TASK DETAILS
Print word for word the first line of the listing below and every line after it, through the line with "M['passage'] = simple('passage". Leave out the pictures and the rest.

--- START OF SUPPLIED MATERIAL ---

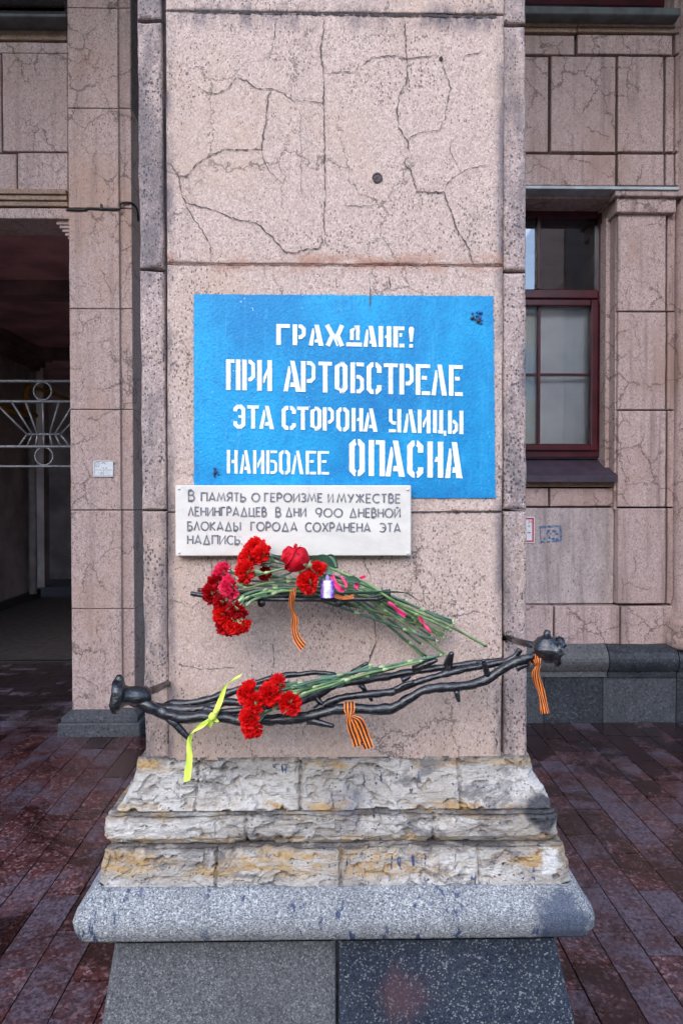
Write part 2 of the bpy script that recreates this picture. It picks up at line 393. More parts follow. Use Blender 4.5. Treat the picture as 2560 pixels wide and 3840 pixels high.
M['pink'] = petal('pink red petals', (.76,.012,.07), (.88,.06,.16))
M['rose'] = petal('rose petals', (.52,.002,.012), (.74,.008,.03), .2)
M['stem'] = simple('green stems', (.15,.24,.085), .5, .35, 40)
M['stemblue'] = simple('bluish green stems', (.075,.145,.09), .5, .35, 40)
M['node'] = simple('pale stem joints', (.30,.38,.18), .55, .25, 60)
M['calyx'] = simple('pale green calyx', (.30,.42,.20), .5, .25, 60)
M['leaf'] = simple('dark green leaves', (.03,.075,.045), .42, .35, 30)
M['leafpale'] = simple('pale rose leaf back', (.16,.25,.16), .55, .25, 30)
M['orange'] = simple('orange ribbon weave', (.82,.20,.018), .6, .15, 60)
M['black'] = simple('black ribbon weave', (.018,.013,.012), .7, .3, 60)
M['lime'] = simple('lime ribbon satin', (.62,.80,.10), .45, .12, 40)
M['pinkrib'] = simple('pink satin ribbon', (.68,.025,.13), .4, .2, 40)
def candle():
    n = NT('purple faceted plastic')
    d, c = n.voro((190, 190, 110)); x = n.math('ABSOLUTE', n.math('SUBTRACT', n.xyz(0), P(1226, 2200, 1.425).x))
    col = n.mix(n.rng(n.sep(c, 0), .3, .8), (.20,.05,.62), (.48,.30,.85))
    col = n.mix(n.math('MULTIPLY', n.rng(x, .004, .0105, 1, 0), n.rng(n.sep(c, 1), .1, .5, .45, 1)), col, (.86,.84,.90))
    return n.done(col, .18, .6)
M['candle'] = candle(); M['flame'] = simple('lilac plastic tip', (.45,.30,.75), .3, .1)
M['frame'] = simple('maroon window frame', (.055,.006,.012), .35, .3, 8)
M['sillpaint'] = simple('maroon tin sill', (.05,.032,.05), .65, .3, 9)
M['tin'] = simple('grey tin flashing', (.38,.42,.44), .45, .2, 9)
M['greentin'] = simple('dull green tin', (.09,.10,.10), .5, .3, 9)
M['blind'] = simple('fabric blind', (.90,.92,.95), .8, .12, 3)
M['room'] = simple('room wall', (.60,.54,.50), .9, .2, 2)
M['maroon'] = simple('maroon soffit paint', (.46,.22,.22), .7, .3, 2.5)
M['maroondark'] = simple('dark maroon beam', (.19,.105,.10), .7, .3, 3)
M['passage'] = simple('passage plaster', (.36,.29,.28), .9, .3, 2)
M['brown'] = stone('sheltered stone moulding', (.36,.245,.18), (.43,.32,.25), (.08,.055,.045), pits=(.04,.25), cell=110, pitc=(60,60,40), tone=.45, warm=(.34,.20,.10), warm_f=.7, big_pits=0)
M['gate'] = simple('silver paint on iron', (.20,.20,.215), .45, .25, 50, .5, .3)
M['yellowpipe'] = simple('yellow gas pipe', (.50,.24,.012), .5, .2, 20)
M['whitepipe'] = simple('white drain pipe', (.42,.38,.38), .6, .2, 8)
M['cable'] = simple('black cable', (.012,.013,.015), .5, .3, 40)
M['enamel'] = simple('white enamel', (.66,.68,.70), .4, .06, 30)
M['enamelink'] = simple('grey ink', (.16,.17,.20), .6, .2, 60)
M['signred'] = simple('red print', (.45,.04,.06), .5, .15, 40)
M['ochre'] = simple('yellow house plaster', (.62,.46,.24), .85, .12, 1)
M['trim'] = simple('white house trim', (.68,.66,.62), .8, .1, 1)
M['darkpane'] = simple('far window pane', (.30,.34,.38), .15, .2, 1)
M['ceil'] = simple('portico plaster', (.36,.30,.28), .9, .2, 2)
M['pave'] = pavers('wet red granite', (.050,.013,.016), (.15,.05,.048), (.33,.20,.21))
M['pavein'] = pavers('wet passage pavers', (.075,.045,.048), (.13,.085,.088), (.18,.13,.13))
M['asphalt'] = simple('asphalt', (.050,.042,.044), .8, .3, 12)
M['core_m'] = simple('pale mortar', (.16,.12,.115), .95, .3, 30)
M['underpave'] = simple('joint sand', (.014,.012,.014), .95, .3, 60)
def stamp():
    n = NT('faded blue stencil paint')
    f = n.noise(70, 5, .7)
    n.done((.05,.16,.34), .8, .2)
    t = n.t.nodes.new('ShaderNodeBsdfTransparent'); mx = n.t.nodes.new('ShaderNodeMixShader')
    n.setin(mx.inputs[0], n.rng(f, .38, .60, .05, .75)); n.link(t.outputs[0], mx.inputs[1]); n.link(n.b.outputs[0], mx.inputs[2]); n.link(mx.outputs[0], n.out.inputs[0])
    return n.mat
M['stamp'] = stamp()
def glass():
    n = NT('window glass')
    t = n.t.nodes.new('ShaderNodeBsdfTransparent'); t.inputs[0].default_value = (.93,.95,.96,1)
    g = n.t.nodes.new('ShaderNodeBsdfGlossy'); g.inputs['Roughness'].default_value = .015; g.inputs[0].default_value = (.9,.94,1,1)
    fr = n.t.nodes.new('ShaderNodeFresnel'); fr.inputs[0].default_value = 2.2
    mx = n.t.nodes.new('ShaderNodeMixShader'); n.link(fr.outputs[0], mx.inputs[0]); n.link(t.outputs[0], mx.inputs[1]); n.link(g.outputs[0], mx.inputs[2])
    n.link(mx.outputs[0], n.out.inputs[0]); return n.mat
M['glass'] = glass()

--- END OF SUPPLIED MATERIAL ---

WRITTEN REPLY
Write part 2 of the bpy script that recreates this picture. It picks up at line 393. More parts follow. Use Blender 4.5. Treat the picture as 2560 pixels wide and 3840 pixels high.
M['pink'] = petal('pink red petals', (.76,.012,.07), (.88,.06,.16))
M['rose'] = petal('rose petals', (.52,.002,.012), (.74,.008,.03), .2)
M['stem'] = simple('green stems', (.15,.24,.085), .5, .35, 40)
M['stemblue'] = simple('bluish green stems', (.075,.145,.09), .5, .35, 40)
M['node'] = simple('pale stem joints', (.30,.38,.18), .55, .25, 60)
M['calyx'] = simple('pale green calyx', (.30,.42,.20), .5, .25, 60)
M['leaf'] = simple('dark green leaves', (.03,.075,.045), .42, .35, 30)
M['leafpale'] = simple('pale rose leaf back', (.16,.25,.16), .55, .25, 30)
M['orange'] = simple('orange ribbon weave', (.82,.20,.018), .6, .15, 60)
M['black'] = simple('black ribbon weave', (.018,.013,.012), .7, .3, 60)
M['lime'] = simple('lime ribbon satin', (.62,.80,.10), .45, .12, 40)
M['pinkrib'] = simple('pink satin ribbon', (.68,.025,.13), .4, .2, 40)
def candle():
    n = NT('purple faceted plastic')
    d, c = n.voro((190, 190, 110)); x = n.math('ABSOLUTE', n.math('SUBTRACT', n.xyz(0), P(1226, 2200, 1.425).x))
    col = n.mix(n.rng(n.sep(c, 0), .3, .8), (.20,.05,.62), (.48,.30,.85))
    col = n.mix(n.math('MULTIPLY', n.rng(x, .004, .0105, 1, 0), n.rng(n.sep(c, 1), .1, .5, .45, 1)), col, (.86,.84,.90))
    return n.done(col, .18, .6)
M['candle'] = candle(); M['flame'] = simple('lilac plastic tip', (.45,.30,.75), .3, .1)
M['frame'] = simple('maroon window frame', (.055,.006,.012), .35, .3, 8)
M['sillpaint'] = simple('maroon tin sill', (.05,.032,.05), .65, .3, 9)
M['tin'] = simple('grey tin flashing', (.38,.42,.44), .45, .2, 9)
M['greentin'] = simple('dull green tin', (.09,.10,.10), .5, .3, 9)
M['blind'] = simple('fabric blind', (.90,.92,.95), .8, .12, 3)
M['room'] = simple('room wall', (.60,.54,.50), .9, .2, 2)
M['maroon'] = simple('maroon soffit paint', (.46,.22,.22), .7, .3, 2.5)
M['maroondark'] = simple('dark maroon beam', (.19,.105,.10), .7, .3, 3)
M['passage'] = simple('passage plaster', (.36,.29,.28), .9, .3, 2)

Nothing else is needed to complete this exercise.